WHAT THE TASK REQUIRES: From the very first line of the data to the line containing "random.seed(7)", retype everything exactly, leaving the pictures behind.

###

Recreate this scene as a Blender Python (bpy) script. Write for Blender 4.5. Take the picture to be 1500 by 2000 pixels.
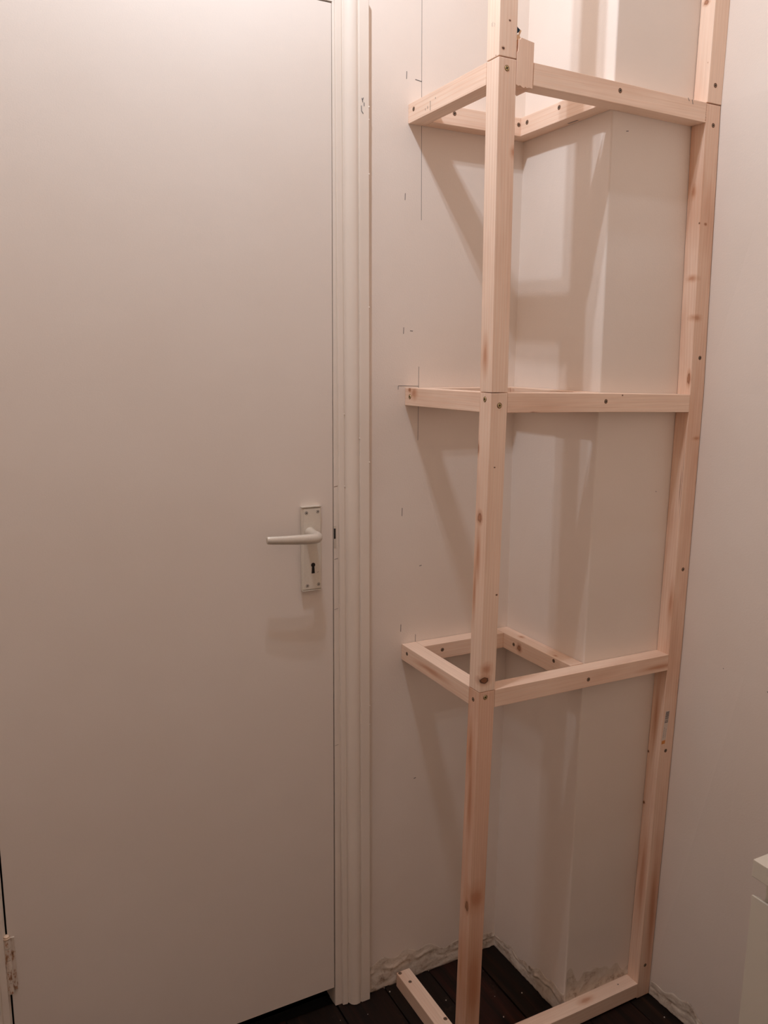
import bpy, bmesh, math, random
from mathutils import Vector, Matrix, noise

for o in list(bpy.data.objects):
    bpy.data.objects.remove(o)
SC = bpy.context.scene
COL = SC.collection
random.seed(7)

# ------------------------------------------------------------------ camera
cam_d = bpy.data.cameras.new('camera')
cam = bpy.data.objects.new('camera', cam_d)
COL.objects.link(cam)
cR = Vector((0.884466, -0.466501, 0.009845))
cU = Vector((0.078109, 0.168826, 0.982546))
cF = Vector((0.460020, 0.868260, -0.185759))
m3 = Matrix((cR, cU, -cF)).transposed()
cam.matrix_world = Matrix.Translation((-1.0932, -1.46599, 1.41964)) @ m3.to_4x4()
cam_d.sensor_fit = 'HORIZONTAL'
cam_d.sensor_width = 36.0
cam_d.lens = 1622.26 / 1500 * 36.0
cam_d.clip_start = 0.02
SC.camera = cam

# ------------------------------------------------------------------ world, lamps, exposure
w = bpy.data.worlds.new('world')
w.use_nodes = True
w.node_tree.nodes['Background'].inputs[0].default_value = (1.0, 0.86, 0.74, 1)
w.node_tree.nodes['Background'].inputs[1].default_value = 0.0
SC.world = w
LAMP_COL = (0.815, 0.885, 0.975)
for nm, loc, pw in (('ceiling_bulb', (-0.727, -0.456, 2.525), 12.9), ('ceiling_bulb', (-0.672, -0.396, 2.504), 12.9)):
    ld = bpy.data.lights.new(nm, 'POINT')
    ld.energy = pw
    ld.color = LAMP_COL
    ld.shadow_soft_size=.01
    lo = bpy.data.objects.new(nm, ld)
    lo.location = loc
    COL.objects.link(lo)
SC.view_settings.view_transform = 'Standard'
SC.view_settings.look = 'None'
SC.view_settings.gamma = 1.0
SC.view_settings.use_curve_mapping = False
SC.view_settings.exposure = 0.0
SC.cycles.max_bounces = 12
SC.cycles.diffuse_bounces = 8

# ------------------------------------------------------------------ materials
def new_mat(name):
    m = bpy.data.materials.new(name)
    m.use_nodes = True
    nt = m.node_tree
    b = nt.nodes['Principled BSDF']
    return m, nt, b

def N(nt, typ, **kw):
    n = nt.nodes.new(typ)
    for k, v in kw.items():
        if k == 'inp':
            for kk, vv in v.items():
                n.inputs[kk].default_value = vv
        else:
            setattr(n, k, v)
    return n

def ramp(nt, stops):
    r = nt.nodes.new('ShaderNodeValToRGB')
    e = r.color_ramp.elements
    while len(e) < len(stops):
        e.new(0.5)
    for i, (p, c) in enumerate(stops):
        e[i].position = p
        e[i].color = (*c, 1) if len(c) == 3 else c
    return r

def paint(name, col, rough=0.55, bump=0.12, scale=260.0, wave=0.25, mottle=0.04):
    """emulsion or gloss paint: roller stipple plus slow unevenness"""
    m, nt, b = new_mat(name)
    tc = N(nt, 'ShaderNodeTexCoord')
    n1 = N(nt, 'ShaderNodeTexNoise', inp={'Scale': scale, 'Detail': 3.0})
    n2 = N(nt, 'ShaderNodeTexNoise', inp={'Scale': 9.0, 'Detail': 2.0})
    n3 = N(nt, 'ShaderNodeTexNoise', inp={'Scale': 3.0, 'Detail': 4.0})
    for n in (n1, n2, n3):
        nt.links.new(tc.outputs['Object'], n.inputs['Vector'])
    c2 = tuple(max(0, c * (1 - mottle) ** (1 + i * .4)) for i, c in enumerate(col))
    r = ramp(nt, [(0.35, c2), (0.65, col)])
    nt.links.new(n3.outputs['Fac'], r.inputs[0])
    nt.links.new(r.outputs[0], b.inputs['Base Color'])
    b1 = N(nt, 'ShaderNodeBump', inp={'Strength': bump, 'Distance': 0.0006})
    nt.links.new(n1.outputs['Fac'], b1.inputs['Height'])
    b2 = N(nt, 'ShaderNodeBump', inp={'Strength': wave, 'Distance': 0.004})
    nt.links.new(n2.outputs['Fac'], b2.inputs['Height'])
    nt.links.new(b1.outputs[0], b2.inputs['Normal'])
    nt.links.new(b2.outputs[0], b.inputs['Normal'])
    b.inputs['Roughness'].default_value = rough
    return m

def plain(name, col, rough=0.6, metal=0.0, var=0.12, scale=120):
    m, nt, b = new_mat(name)
    tc = N(nt, 'ShaderNodeTexCoord')
    n = N(nt, 'ShaderNodeTexNoise', inp={'Scale': scale, 'Detail': 3.0})
    nt.links.new(tc.outputs['Object'], n.inputs['Vector'])
    r = ramp(nt, [(0.3, tuple(c * (1 - var) for c in col)), (0.7, tuple(min(1, c * (1 + var * .5)) for c in col))])
    nt.links.new(n.outputs['Fac'], r.inputs[0])
    nt.links.new(r.outputs[0], b.inputs['Base Color'])
    b.inputs['Roughness'].default_value = rough
    b.inputs['Metallic'].default_value = metal
    return m

WALLC = (0.80, 0.727, 0.668)
M_WALL = paint('white_emulsion', WALLC, 0.72, 0.30, 330, 0.25)
M_WALL2 = paint('cream_emulsion', (0.79, 0.665, 0.565), 0.8, 0.1, 330, 0.2)
M_CEIL = paint('ceiling_white', (0.79, 0.665, 0.565), 0.8, 0.1, 300, 0.2)
M_DOOR = paint('door_eggshell', (0.765, 0.70, 0.645), 0.5, 0.16, 420, 0.18, 0.03)
M_TRIM = paint('trim_gloss', (0.80, 0.73, 0.66), 0.34, 0.10, 60, 0.3, 0.04)
M_CHEST = paint('white_laminate', (0.67, 0.635, 0.55), 0.35, 0.02, 200, 0.05, 0.01)
M_DARK = plain('dark_void', (0.012, 0.009, 0.008), 0.9)
M_GRAPH = plain('graphite', (0.16, 0.155, 0.16), 0.6, 0.0, 0.3, 900)
M_BRASS = plain('passivated_steel', (0.55, 0.43, 0.22), 0.38, 0.8, 0.2, 400)
M_DULL = plain('dull_screw', (0.27, 0.20, 0.15), 0.5, 0.3, 0.3, 400)
M_HOLE = plain('recess_shade_and_crack', (0.20, 0.10, 0.055), 0.85, 0, 0.3, 600)
M_ALU = plain('satin_aluminium', (0.66, 0.61, 0.54), 0.38, 0.30, 0.04, 300)
M_ALU2 = plain('lacquered_plate', (0.70, 0.65, 0.57), 0.36, 0.12, 0.04, 300)
M_LABEL = plain('label_paper', (0.72, 0.62, 0.55), 0.6, 0, 0.05)
M_INK = plain('ink', (0.10, 0.09, 0.10), 0.6)
M_GREYINK = plain('grey_ink', (0.38, 0.32, 0.30), 0.6)
M_ORANGE = plain('orange_print', (0.68, 0.27, 0.07), 0.6)
M_BLUE = plain('blue_plug', (0.02, 0.07, 0.13), 0.5)
M_SPLINT = plain('raw_splinter', (0.80, 0.56, 0.36), 0.8, 0, 0.2, 300)

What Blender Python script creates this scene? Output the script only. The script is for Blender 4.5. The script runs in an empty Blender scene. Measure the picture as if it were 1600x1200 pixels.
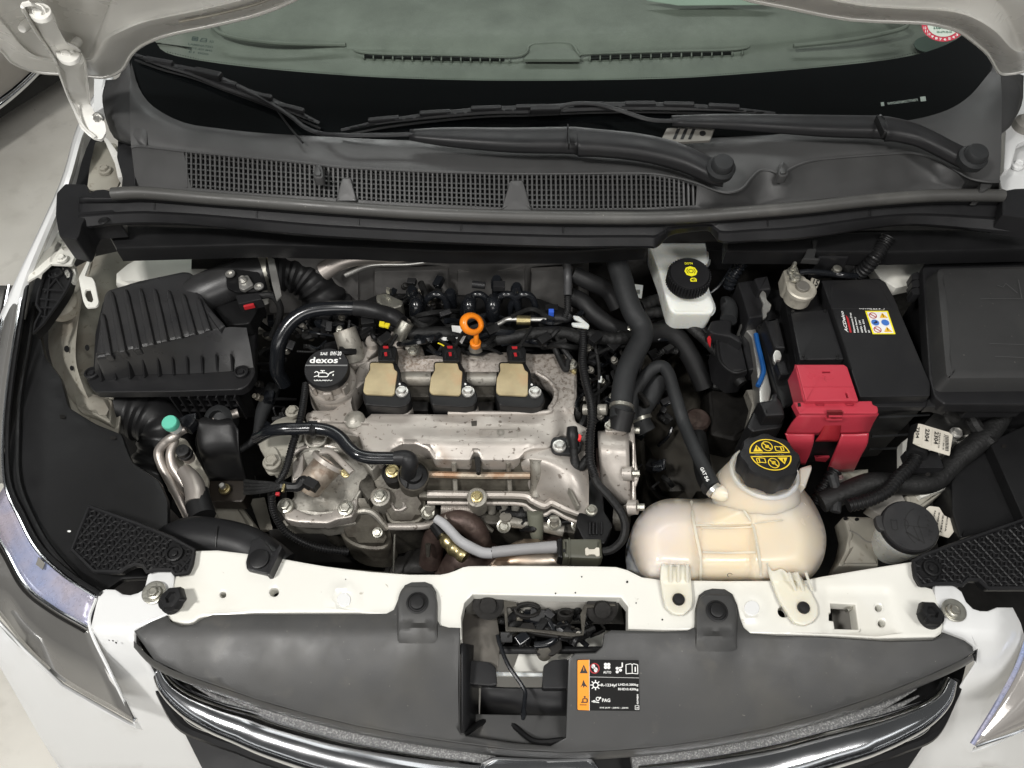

###

RESPONSE:
Recreate this scene as a Blender Python (bpy) script. Write for Blender 4.5. Take the picture to be 1500 by 2000 pixels.
import bpy, bmesh, math, random
from mathutils import Vector, Matrix, noise

for o in list(bpy.data.objects):
    bpy.data.objects.remove(o)
SC = bpy.context.scene
COL = SC.collection
random.seed(7)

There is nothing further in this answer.